À Echternach, ce fut une « autorisation de destruction donnée inopportunément » par le bourgmestre, répond la ministre de la Culture Maggy Nagel (DP) à une récente question parlementaire de Franz Fayot (LSAP), et une lettre préparée par le Service des sites et monuments nationaux dans les temps mais jamais signée par la ministre de l’époque Octavie Modert (CSV) qui avaint permis la destruction de la « Dëppefabrik », un « immeuble remarquable datant de la fin du XIXe siècle » en été 2013. Et ce alors même qu’une procédure de classement était en cours. Le même Franz Fayot s’enquiert, dans une autre question parlementaire, des raisons de la destruction du hall 2 de l’ancienne aciérie Paul Wurth à Hollerich, qui a commencée au printemps. Le hall 1 et le bâtiment de la direction (qui abrite la Fondation de l’architecture) étant classés monuments nationaux, la sauvegarde du hall 2, fortement pollué, se serait avérée « techniquement ainsi qu’économiquement non raisonnables » lui répondit la ministre de la Culture début juin.

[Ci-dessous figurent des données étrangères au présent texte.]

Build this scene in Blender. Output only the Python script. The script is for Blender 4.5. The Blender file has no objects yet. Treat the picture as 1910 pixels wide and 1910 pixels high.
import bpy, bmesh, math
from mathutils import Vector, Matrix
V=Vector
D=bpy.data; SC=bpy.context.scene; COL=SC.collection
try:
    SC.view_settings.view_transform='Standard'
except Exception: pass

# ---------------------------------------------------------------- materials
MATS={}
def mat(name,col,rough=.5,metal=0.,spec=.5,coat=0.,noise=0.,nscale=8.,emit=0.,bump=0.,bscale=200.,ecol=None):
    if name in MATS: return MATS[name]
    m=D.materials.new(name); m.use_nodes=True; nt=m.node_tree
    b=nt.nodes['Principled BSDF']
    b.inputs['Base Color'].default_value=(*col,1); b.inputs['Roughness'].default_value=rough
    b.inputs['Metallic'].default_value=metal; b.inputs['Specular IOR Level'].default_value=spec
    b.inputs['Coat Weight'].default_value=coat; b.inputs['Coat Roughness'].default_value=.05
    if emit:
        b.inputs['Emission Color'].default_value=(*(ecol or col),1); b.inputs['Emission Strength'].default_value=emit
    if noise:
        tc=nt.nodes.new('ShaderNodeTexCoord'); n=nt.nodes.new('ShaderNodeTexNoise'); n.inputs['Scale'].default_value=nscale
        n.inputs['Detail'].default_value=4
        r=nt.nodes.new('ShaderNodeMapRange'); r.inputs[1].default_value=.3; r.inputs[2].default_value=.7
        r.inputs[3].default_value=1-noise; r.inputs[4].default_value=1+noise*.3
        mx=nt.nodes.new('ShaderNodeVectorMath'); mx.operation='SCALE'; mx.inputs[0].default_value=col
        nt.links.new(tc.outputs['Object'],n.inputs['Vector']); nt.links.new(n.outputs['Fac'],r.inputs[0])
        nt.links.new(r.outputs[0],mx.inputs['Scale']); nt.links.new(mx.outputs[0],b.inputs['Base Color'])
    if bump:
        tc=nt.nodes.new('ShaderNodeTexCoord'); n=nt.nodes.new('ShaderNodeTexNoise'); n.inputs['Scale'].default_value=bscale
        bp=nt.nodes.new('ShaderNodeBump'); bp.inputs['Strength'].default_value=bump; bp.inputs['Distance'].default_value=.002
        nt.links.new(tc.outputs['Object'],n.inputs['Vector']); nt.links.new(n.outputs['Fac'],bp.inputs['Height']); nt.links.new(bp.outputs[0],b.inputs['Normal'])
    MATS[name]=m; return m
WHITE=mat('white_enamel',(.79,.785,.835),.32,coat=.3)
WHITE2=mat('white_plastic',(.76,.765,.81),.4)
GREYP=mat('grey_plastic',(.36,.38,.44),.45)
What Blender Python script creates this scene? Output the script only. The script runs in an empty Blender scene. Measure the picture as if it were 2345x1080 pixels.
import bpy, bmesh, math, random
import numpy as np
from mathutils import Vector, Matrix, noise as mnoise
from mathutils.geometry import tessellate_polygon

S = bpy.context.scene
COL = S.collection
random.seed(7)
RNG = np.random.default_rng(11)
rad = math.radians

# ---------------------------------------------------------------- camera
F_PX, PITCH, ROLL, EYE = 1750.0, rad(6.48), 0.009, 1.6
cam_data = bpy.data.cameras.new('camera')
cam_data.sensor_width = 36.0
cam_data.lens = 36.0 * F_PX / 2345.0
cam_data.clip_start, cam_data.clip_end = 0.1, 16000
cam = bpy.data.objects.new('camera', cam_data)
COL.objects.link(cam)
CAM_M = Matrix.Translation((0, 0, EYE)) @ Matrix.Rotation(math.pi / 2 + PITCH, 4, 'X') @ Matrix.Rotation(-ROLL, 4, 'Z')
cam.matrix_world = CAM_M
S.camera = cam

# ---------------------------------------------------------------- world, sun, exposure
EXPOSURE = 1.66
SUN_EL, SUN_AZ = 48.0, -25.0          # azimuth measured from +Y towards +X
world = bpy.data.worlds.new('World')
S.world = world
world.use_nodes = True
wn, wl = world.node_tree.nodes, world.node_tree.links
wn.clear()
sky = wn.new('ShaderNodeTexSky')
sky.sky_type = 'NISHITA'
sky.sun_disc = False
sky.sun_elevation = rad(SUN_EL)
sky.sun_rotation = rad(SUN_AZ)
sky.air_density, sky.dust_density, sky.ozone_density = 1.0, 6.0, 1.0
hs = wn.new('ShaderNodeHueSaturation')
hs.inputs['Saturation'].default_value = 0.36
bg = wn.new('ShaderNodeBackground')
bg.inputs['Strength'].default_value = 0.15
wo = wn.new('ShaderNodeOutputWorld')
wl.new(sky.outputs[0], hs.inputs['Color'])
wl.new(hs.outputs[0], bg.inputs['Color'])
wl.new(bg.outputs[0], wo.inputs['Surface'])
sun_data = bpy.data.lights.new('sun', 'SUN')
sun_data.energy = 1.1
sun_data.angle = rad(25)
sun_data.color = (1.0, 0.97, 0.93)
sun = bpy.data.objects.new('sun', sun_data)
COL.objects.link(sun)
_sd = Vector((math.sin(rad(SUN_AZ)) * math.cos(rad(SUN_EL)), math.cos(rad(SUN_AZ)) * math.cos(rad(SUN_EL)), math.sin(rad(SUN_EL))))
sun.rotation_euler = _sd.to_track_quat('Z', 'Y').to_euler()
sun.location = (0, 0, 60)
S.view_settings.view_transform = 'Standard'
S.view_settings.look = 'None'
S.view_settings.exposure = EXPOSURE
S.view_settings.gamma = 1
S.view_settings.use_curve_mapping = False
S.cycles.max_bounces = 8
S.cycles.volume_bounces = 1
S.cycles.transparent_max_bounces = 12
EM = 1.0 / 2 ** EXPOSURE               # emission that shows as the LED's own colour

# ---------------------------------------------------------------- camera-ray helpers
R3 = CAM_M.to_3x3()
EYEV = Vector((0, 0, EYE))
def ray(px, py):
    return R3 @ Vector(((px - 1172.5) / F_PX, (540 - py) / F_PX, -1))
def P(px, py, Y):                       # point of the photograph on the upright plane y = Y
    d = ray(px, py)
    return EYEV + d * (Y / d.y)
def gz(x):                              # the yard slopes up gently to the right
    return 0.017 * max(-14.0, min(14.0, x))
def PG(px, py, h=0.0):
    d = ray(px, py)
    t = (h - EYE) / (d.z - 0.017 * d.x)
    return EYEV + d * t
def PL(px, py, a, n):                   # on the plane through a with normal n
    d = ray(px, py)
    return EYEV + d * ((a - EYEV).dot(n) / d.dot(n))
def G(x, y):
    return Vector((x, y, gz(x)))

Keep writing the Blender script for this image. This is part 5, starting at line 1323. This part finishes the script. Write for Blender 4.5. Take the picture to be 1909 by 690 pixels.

« Emmerdes » Depuis que la ministre Maggy Nagel a affirmé dans ses premières interviews programmatiques qu’elle visait une approche plus « pragmatique » et « teintée de bon sens » en la matière, les nerfs des amis du patrimoine sont à vif. Le Service des sites et monuments nationaux ne veut pas prendre position vis-à-vis du Land, mais demande qu’on contacte directement le ministère de la Culture. Dont les fonctionnaires promettent un nouveau dynamisme avec l’organisation des premières Assises de la culture sur le thème justement du patrimoine, en octobre à l’Abbaye de Neumünster, avec comme pièce maîtresse l’étude du juriste français François Desseilles, Le droit du patrimoine au grand-duché de Luxembourg, un pavé de presque 700 pages commandité par Octavie Modert et présenté le 20 mai à la commission de la Culture de la Chambre des députés. Et, pour cet été encore, on annonce la mise en ligne, par le SSMN, d’une base de données complète reprenant l’inventaire des immeubles dignes de protection ou classés à travers le pays. Histoire de ne plus devoir constater les dégâts quand c’est trop tard ou jouer les pompiers en urgence.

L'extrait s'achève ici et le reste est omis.